Lately I have heard some folks going on and on about the deaths of young people in the hood and how they didn’t receive the notoriety of Trayvon Martin’s. I say that this is a misconception.
Black folks who kill and hurt other Black folks are being arrested and prosecuted. It happens every day. The jails are full of young Black folks, and we shouldn’t try to make those who supported justice for Trayvon feel as if they have slighted someone else’s child. It’s simply not true.
The issues of ghetto violence and violence generated as a result of racial hatred are not mutually exclusive. At bottom they come from the same source: racism. One is externalized and the other is internalized.
When Emmett Till was murdered, that same weekend Negroes all over the country got shot or knifed for some reason or another. But Black folks talked about the Till case because young Emmett hadn’t done anything really offensive. He hadn’t accidentally stepped on anyone’s foot, or owed anyone money, or done something disrespectful like calling someone out of their name.
No, folks were outraged because the boy was murdered just because he was a Black boy. There was outrage because the contract that we have with the government as its citizens was broken. That contract guarantees certain inalienable rights of “life, liberty and the pursuit of happiness.”
The system had an obligation to make sure that justice would be meted out and the murderers brought to justice. But it failed on every count, just as it fails us every day in subtle and not so subtle ways.
However, Black oppressed folks have always saved most of their indignation for their Black brother or sister. And there is nothing mystical about that. The British colonizers of Ireland mocked the Irishmen they were oppressing and made fun of the fact that all they seemed to enjoy doing was fighting and drinking. Even in the efforts of Northern Ireland to free itself from British tyranny, you heard much more about internal Irish conflict than about actions against the British.
What if we knew the name of every victim of violence in the hood? What would we do? Would we do all that we could to make sure that didn’t happen again, or would we offer condolences or make promises to clean up the neighborhood? Most likely we will continue to do what we have always done, which is blame the hood, and of course get what we have always got — continued pathology in the hood.
It’s rather silly that in 2012 a people who had to launch an entire movement to get their constitutional rights simply acknowledged would now pretend that everything is just fine and that ghetto pathology comes out of the blue sky. I understand people’s frustration, but it has to be aimed at the right source.
Are we suggesting that we should be less concerned about the system’s violence? A system that has the power to wipe us all off the face of the earth and is much better armed and financed than the ghetto menace? A system that once used its power to enslave us all and wouldn’t even allow us to be “official” second-class citizens?
And so should us Black folks — especially us God-fearing folks — only be concerned about folks who look like us? Aren’t all human beings God’s creatures? So shouldn’t we be concerned about all loss of life? Shouldn’t we want to know the names of all those innocent Iraqis and Afghanis? That’s right, they’re innocent because they haven’t done anything to any of us.
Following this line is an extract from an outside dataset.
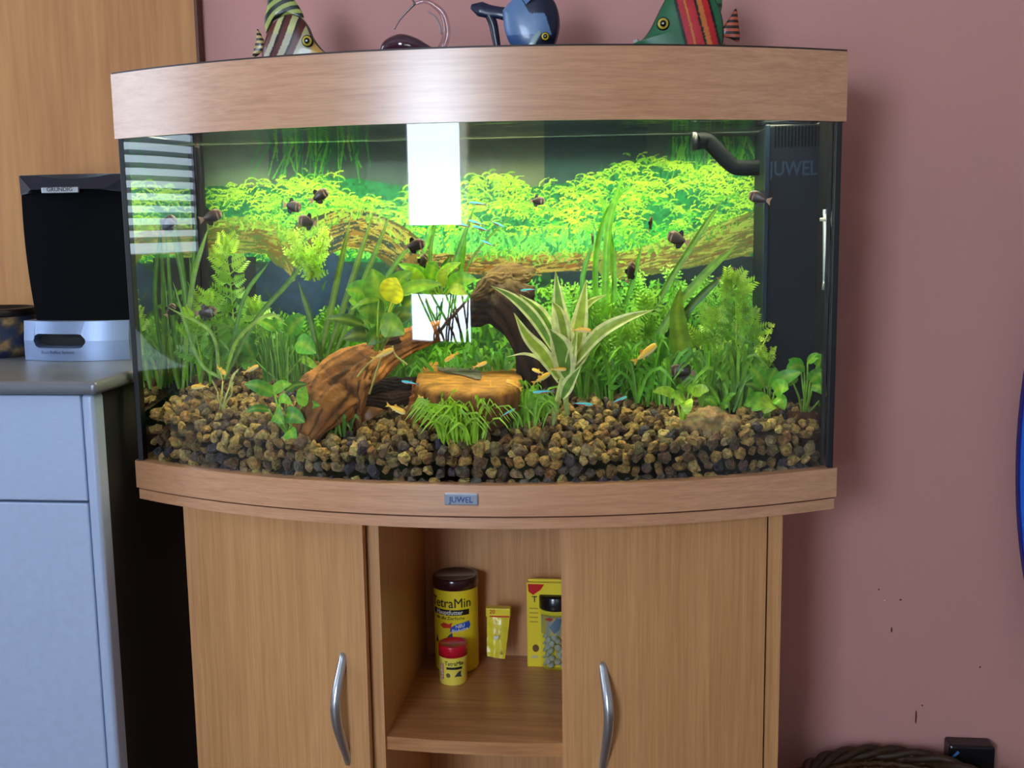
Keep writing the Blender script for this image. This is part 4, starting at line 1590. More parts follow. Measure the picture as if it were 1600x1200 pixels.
# --- long ribbon leaves
for lab, blades in [
    ('ribbon-leaved plant with long straps at the left side glass', [([(282, 606), (268, 480), (256, 340)], 8, -.18, (58, 118, 22)), ([(284, 606), (290, 470), (262, 330)], 8, -.17, (48, 104, 20)), ([(286, 608), (300, 450), (327, 350)], 9, -.2, (96, 140, 30)), ([(280, 608), (262, 520), (256, 420)], 9, -.19, (80, 130, 24)), ([(300, 596), (302, 470), (296, 400)], 7, -.13, (60, 110, 22)), ([(306, 590), (300, 500), (306, 320)], 7, -.1, (40, 92, 22))]),
    ('arching ribbon-leaved plant in front of the feathery left bush', [([(344, 592), (330, 520), (262, 480)], 6, -.24, (120, 160, 40)), ([(350, 592), (372, 530), (420, 492), (450, 510)], 6, -.24, (150, 190, 50)), ([(346, 592), (310, 560), (270, 440)], 6, -.24, (110, 160, 36)), ([(352, 590), (400, 500), (452, 440), (486, 392)], 8, -.2, (76, 124, 26)), ([(354, 592), (380, 470), (420, 410)], 7, -.19, (70, 130, 24))]),
    ('slanting olive ribbon leaves crossing the brown log', [([(500, 560), (520, 470), (548, 340)], 10, -.17, (86, 120, 20)), ([(510, 560), (540, 470), (584, 330)], 10, -.16, (80, 116, 20)), ([(520, 560), (560, 460), (612, 330)], 9, -.15, (84, 124, 22)), ([(498, 560), (486, 500), (466, 440)], 9, -.18, (60, 100, 18)), ([(530, 560), (600, 440), (648, 372)], 8, -.14, (64, 120, 22))]),
    ('upright ribbon leaves rising through the window reflection', [([(690, 500), (705, 430), (742, 320)], 9, -.14, (54, 124, 26)), ([(680, 500), (672, 400), (690, 290), (684, 235)], 6, -.13, (76, 130, 30)), ([(700, 500), (720, 420), (728, 350)], 9, -.12, (70, 140, 30)), ([(676, 500), (662, 400), (700, 310)], 7, -.13, (80, 150, 40)), ([(694, 500), (740, 400), (816, 320)], 4, -.13, (60, 110, 24))]),
    ('tall bright ribbon leaves reaching up right of the variegated plant', [([(944, 560), (946, 440), (952, 350), (976, 264)], 11, -.17, (96, 176, 24)), ([(938, 560), (930, 420), (946, 340), (980, 290)], 9, -.16, (90, 170, 30)), ([(946, 560), (960, 440), (948, 340), (936, 300)], 8, -.15, (100, 180, 40)), ([(940, 560), (910, 450), (930, 370)], 8, -.14, (60, 140, 30)), ([(950, 560), (985, 450), (1004, 380)], 7, -.15, (70, 150, 30))]),
        ('broad slanting ribbon leaves below the filter pipe', [([(1000, 580), (1030, 470), (1090, 370), (1130, 310)], 9, -.17, (76, 130, 24)), ([(1000, 580), (1050, 490), (1100, 430), (1150, 384)], 13, -.2, (86, 140, 22)), ([(1010, 580), (1070, 490), (1140, 420)], 12, -.18, (46, 92, 16)), ([(1004, 580), (1012, 500), (1060, 420)], 8, -.14, (60, 130, 24))])]:
    x0, y0 = blades[0][0][0]
    v = thing('ribbon_plant', lab, 'plant', tuple(at(x0, y0, blades[0][2])))
    for pts, w, Y, c in blades:
        leaf(v, [at(x, y, Y) for x, y in pts], w*ppm(Y), prof_strap, lin(c), mixc(lin(c), G_YEL, .15), (random.uniform(-.2, .2), -1, .2), .2, 16)

# ================================================================ fish
def fish_proto(kind):
    root = thing(kind['name'], '', 'fish')
    n, k = 16, 12
    mb = MB()
    for i in range(n):
        t = i/(n-1)                        # 0 = snout, 1 = tail root
        x = .5-.86*t
        h, w, zc = kind['shape'](t)
        for j in range(k):
            a = 2*PI*j/k
            z = math.sin(a)
            mb.v.append((x, math.cos(a)*w, zc+z*h))
            mb.c.append(lin(kind['col'](t, z)))
    mb.v += [(.505, 0, kind['shape'](0)[2]), (-.37, 0, kind['shape'](1)[2])]
    mb.c += [lin(kind['col'](0, 0)), lin(kind['col'](1, 0))]
    for i in range(n-1):
        for j in range(k):
            mb.f.append((i*k+j, (i+1)*k+j, (i+1)*k+(j+1) % k, i*k+(j+1) % k))
    for j in range(k):
        mb.f += [(n*k, j, (j+1) % k), (n*k+1, (n-1)*k+(j+1) % k, (n-1)*k+j)]
    mb.build('body', M_FISH, root)

    def fin(name, pts, c):
        m_ = MB()
        kk = len(pts)
        m_.add([(x, .006, z) for x, z in pts]+[(x, -.006, z) for x, z in pts], [tuple(range(kk)), tuple(range(kk, 2*kk))[::-1]]+[(a, kk+a, kk+(a+1) % kk, (a+1) % kk) for a in range(kk)], lin(c))
        return m_.build(name, M_LEAF, root, False)
    for nm, pts, c in kind['fins']:
        fin(nm, pts, c)
    ex, ez, er, ey = kind['eye']
    for sgn in (-1, 1):
        m_ = MB()
        lathe(m_, [(0, -.4*er), (er, 0), (er*.7, er*.4), (0, er*.5)], (0, 0, 0), 10, lin((210, 210, 190)))
        m_.v = [(ex+x, sgn*(ey+z), ez+y) for x, y, z in m_.v]
        e = m_.build('eye', M_FISH, root)
        m2 = MB()
        lathe(m2, [(0, 0), (er*.55, er*.42), (0, er*.6)], (0, 0, 0), 8, lin((6, 6, 8)))
        m2.v = [(ex+x, sgn*(ey+z), ez+y) for x, y, z in m2.v]
        m2.build('pupil', M_FISH, e)
    return root


def bell(t, p, q, e=.7):
    return max(0.0, math.sin(PI*min(1, max(0, t))**p))**e*q


def col_black(t, z):
    if t < .42:
        bar = abs(t-.18) < .05 or abs(t-.38) < .06
        if bar:
            return (40, 32, 30)
        return (150, 128, 108) if z < .1 else (92, 58, 40)
    return (38, 26, 20) if z > -.2 else (26, 20, 18)


def col_gold(t, z):
    if z > .8:
        return (196, 140, 40)
    return (255, 206, 60) if z > -.35 else (255, 236, 170)


def col_neon(t, z):
    if z > .62:
        return (36, 44, 44)
    if z > -.25:
        return (60, 216, 232)
    return (196, 40, 30) if t > .45 else (200, 206, 200)


def col_silver(t, z):
    return (36, 32, 32) if abs(t-.3) < .05 or t > .7 else (196, 200, 204)


K_BLACK = dict(name='barred_fish', shape=lambda t: (.02+bell(.04+t*.96, .75, .26)+.03*(t > .9), .012+bell(.04+t*.96, .7, .085), 0.0), col=col_black, eye=(.39, .045, .036, .052),
               fins=[('tail_fin', [(-.34, .05), (-.60, .20), (-.54, 0), (-.60, -.20), (-.34, -.05)], (150, 120, 100)), ('dorsal_fin', [(.10, .20), (-.04, .42), (-.18, .36), (-.22, .16)], (24, 18, 16)), ('anal_fin', [(.06, -.20), (-.06, -.42), (-.24, -.36), (-.33, -.07)], (14, 11, 10)), ('pelvic_fin', [(.14, -.20), (.06, -.36), (.04, -.22)], (30, 20, 16))])
K_GOLD = dict(name='golden_fish', shape=lambda t: (.018+bell(.05+t*.95, .72, .125), .012+bell(.05+t*.95, .7, .075), 0.0), col=col_gold, eye=(.40, .03, .030, .045),
              fins=[('tail_fin', [(-.34, .035), (-.58, .14), (-.50, 0), (-.58, -.13), (-.34, -.035)], (244, 196, 80)), ('dorsal_fin', [(.06, .10), (-.06, .22), (-.14, .17), (-.14, .09)], (240, 180, 60)), ('anal_fin', [(-.06, -.10), (-.16, -.19), (-.20, -.07)], (244, 196, 90)), ('pelvic_fin', [(.10, -.10), (.03, -.18), (.02, -.10)], (246, 206, 110))])
K_NEON = dict(name='neon_fish', shape=lambda t: (.014+bell(.05+t*.95, .75, .085), .01+bell(.05+t*.95, .7, .055), 0.0), col=col_neon, eye=(.42, .012, .028, .034),
              fins=[('tail_fin', [(-.34, .03), (-.56, .11), (-.50, 0), (-.56, -.11), (-.34, -.03)], (130, 120, 110)), ('dorsal_fin', [(.02, .075), (-.05, .16), (-.10, .075)], (120, 120, 110)), ('anal_fin', [(-.08, -.07), (-.16, -.13), (-.20, -.05)], (150, 110, 100))])


def school(kind, items, group):
    proto = fish_proto(kind)
    for i, (px, py, Y, lpx, yaw, pitch, lab) in enumerate(items):
        o = proto if i == 0 else copy_tree(proto)
        s_ = lpx*ppm(Y)/1.06
        o.location = tuple(at(px, py, Y))
        o.rotation_euler = (0, -math.radians(pitch), math.radians(yaw))
        o.scale = (s_, s_, s_)
        tag(o, lab, 'fish', group)


school(K_BLACK, [
    (262, 350, -.24, 34, 20, 50, 'silver-faced dark fish nosing up beside the left side glass'),
    (330, 338, -.22, 36, 25, 18, 'dark barred fish above the mossy log at far left'),
    (457, 322, -.18, 34, -20, -8, 'plain dark fish left of a trio near the top left'),
    (499, 306, -.20, 32, 15, 30, 'dark barred fish swimming highest at the left'),
    (480, 346, -.21, 36, 160, 12, 'dark barred fish facing left just above the pale sprig'),
    (648, 383, -.22, 34, 20, 12, 'dark barred fish below the window reflection'),
    (660, 410, -.18, 32, 60, 55, 'brown fish nosing up behind the sword plant'),
    (840, 314, -.16, 24, -10, 0, 'small dark fish over the bright yellow foliage'),
    (926, 375, -.18, 22, 100, 60, 'small brown fish among the tall ribbon leaves'),
    (1016, 350, -.14, 24, 70, 60, 'small olive fish in front of the bright foliage at right'),
    (1059, 373, -.20, 38, 150, 20, 'dark barred fish over the right mossy log'),
    (1186, 309, -.24, 34, 160, 18, 'dark barred fish at the edge of the filter box'),
    (985, 425, -.20, 34, 50, 65, 'dark barred fish hanging upright below the right log'),
    (1138, 430, -.18, 34, 20, 25, 'dark fish with a shiny eye near the filter box'),
    (1066, 580, -.22, 40, 165, 5, 'dark barred fish low beside the crinkled leaves'),
    (322, 488, -.20, 36, 10, 5, 'dark fish hidden in the feathery plant at left'),
    (266, 484, -.23, 24, 40, 50, 'dim fish low beside the left side glass'),
], 'dark barred fish in the tank')
school(K_GOLD, [
    (598, 553, -.33, 38, 12, 24, 'spotted golden fish in front of the driftwood trunk'),
    (346, 579, -.28, 30, -40, -20, 'golden fish by the pale plant crown at left'),
    (392, 577, -.29, 28, 10, 25, 'golden fish with a white belly by the hair grass'),
    (312, 604, -.28, 32, 170, -5, 'golden fish lowest at the far left over the gravel'),
    (705, 558, -.30, 26, 200, -30, 'small golden fish above the left end of the wood slab'),
    (750, 570, -.29, 24, 10, 20, 'tiny golden fish over the middle of the wood slab'),
    (767, 607, -.33, 26, -80, -60, 'golden fish diving into the grass tufts'),
    (803, 601, -.31, 32, 150, 22, 'golden fish at the right end of the wood slab'),
    (846, 591, -.30, 32, 20, 28, 'golden fish swimming up left of the variegated plant stem'),
    (840, 580, -.28, 22, 150, 15, 'small golden fish behind another by the dark stump'),
    (873, 577, -.32, 26, 5, 0, 'golden fish in front of the variegated plant stem'),
    (909, 516, -.33, 30, -5, -3, 'golden fish in front of the cream-edged leaves'),
    (1008, 552, -.28, 46, 15, 36, 'large plain golden fish swimming up at the right'),
    (619, 639, -.34, 36, -15, -20, 'golden fish under the driftwood above the gravel'),
    (666, 622, -.33, 28, -10, -8, 'golden fish left below the wood slab'),
    (722, 659, -.37, 26, -70, -50, 'pale golden fish inside the foremost grass tuft'),
], 'golden fish in the tank')
school(K_NEON, [
    (747, 318, -.20, 28, 170, 8, 'blue neon fish highest right of the window reflection'),
    (722, 351, -.21, 28, 170, 14, 'blue neon fish foremost left in the neon shoal'),
    (744, 348, -.17, 26, 170, 18, 'blue neon fish above the middle of the neon shoal'),
    (752, 357, -.22, 30, 168, 16, 'blue neon fish in the middle of the neon shoal'),
    (777, 350, -.20, 24, 10, -24, 'blue neon fish at the right of the neon shoal'),
    (762, 380, -.20, 24, 168, 22, 'blue neon fish lowest in the neon shoal'),
    (641, 598, -.34, 30, 172, 10, 'blue and red neon fish left of the wood slab'),
    (826, 453, -.25, 26, 185, -4, 'neon fish in front of the dark stump top'),
    (793, 645, -.36, 28, 10, 28, 'neon fish in the grass left of the variegated plant'),
    (849, 612, -.33, 34, 180, -4, 'neon fish just left of the variegated plant foot'),
    (910, 631, -.27, 34, 0, -4, 'neon fish just right of the variegated plant foot'),
    (967, 625, -.26, 28, 10, 22, 'neon fish rising over the gravel at the right'),
], 'neon fish in the tank')

# ================================================================ ornaments on the hood
YO = -0.20
ZO = ZT+0.0023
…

Shouldn’t the preachers and the naysayers also condemn the urinating on dead bodies of so-called enemy soldiers, and the random murder and the torture of prisoners?
I say shame on the folks who want to criticize others for fighting for the rights that we have a right to expect constitutionally. We ought to be concerned about all unwarranted violence, whether it be in the hood by hoodlums, by racists, by racist cops or by the U.S. government.